Recent Readings
On MicroSD Problems – The investigation of a failing batch of MicroSD cards leads to an amazing story of detective work that delves in to the world of semiconductor manufacturing, gray markets, and failure rates.
CloudClimate CDN Speed Test – A clever use of XMLHTTPRequest to time HTTP downloads of small files (64KB) to your machine from the leading CDNs and cloud providers. I’m a sucker for the pretty graphs the tool creates with the data, but beyond that I can see how this tool is useful for people evaluating CDN/cloud choices by geographic location.
Drizzle – “An Open Source Microkernel DBMS for High Performance Scale-Out Applications” are all words I know and put together in that order sound interesting. Has anyone played with this yet?

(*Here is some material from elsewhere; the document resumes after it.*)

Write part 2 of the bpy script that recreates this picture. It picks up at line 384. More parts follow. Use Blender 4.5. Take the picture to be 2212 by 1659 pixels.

NCSA Mosaic – Now you can run Mosaic on your hexacore i7 box; the fastest AJAX is the kind that doesn’t even happen!
The Panic Status Board – I recently learned the term “information radiator” and this is a perfect example of the concept. A simple, striking visualization for what is most important to Panic for the operation of their business. It’s a network operations center for your entire business. It’s hard to see how a single board would work for a large organization, but I’d love to build one for the group I’m in at work.

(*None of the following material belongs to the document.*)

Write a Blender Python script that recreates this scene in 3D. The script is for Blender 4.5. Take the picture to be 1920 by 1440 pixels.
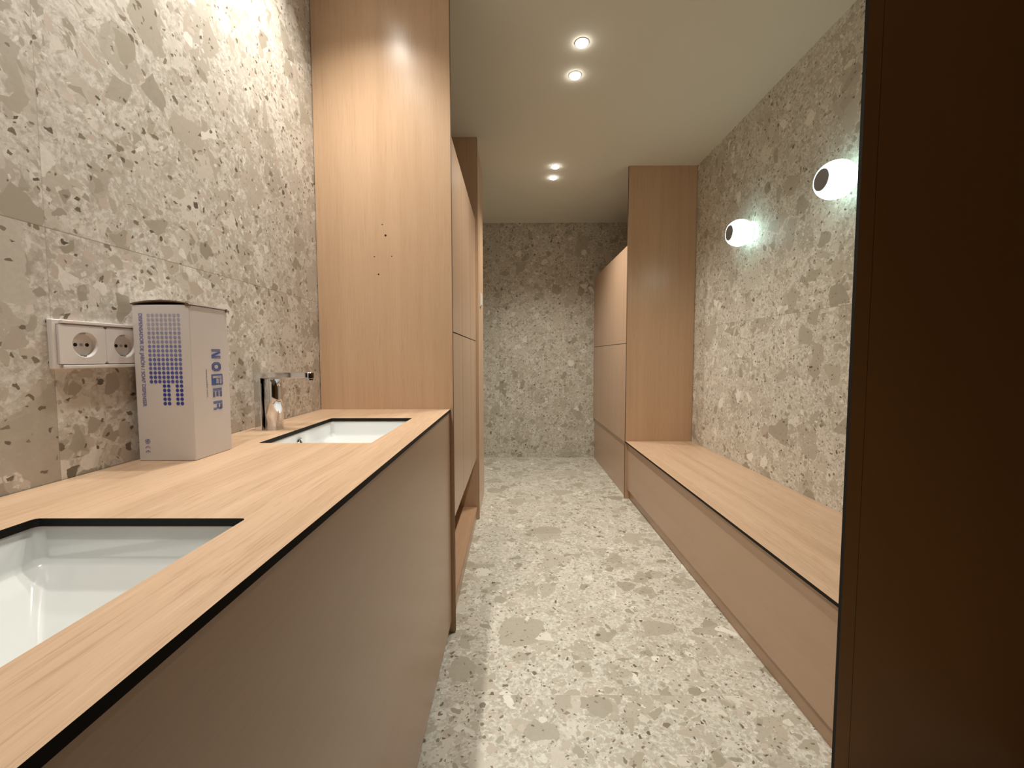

DevOps, SecOps, DBAOps, NetOps – A discussion of the problem of silos inside operations organizations, and how it is important to focus on the relationships between those groups as well as relationships with people outside of Ops. As I see it, all of the *Ops initiatives are attempts to fix the brokenness in communication that traditional software shop organizational charts create; managers and up need to realize the cost in agility that comes with creating silos. On the other hand, there is a clear benefit to specialization and building service groups around specific disciplines once a company gets to a certain size. I don’t have a good solution to this problem but spend a lot of time thinking about it… however, I do know it pays to meet the people you are working with face to face, have a beer and understand what drives those groups to make the decisions they do. I sometimes wonder if doing “embedded engineering” is the right approach, with engineers from all of the silos sitting together for the duration of a cross-functional project. If anyone has any thoughts on this I’d love to hear them.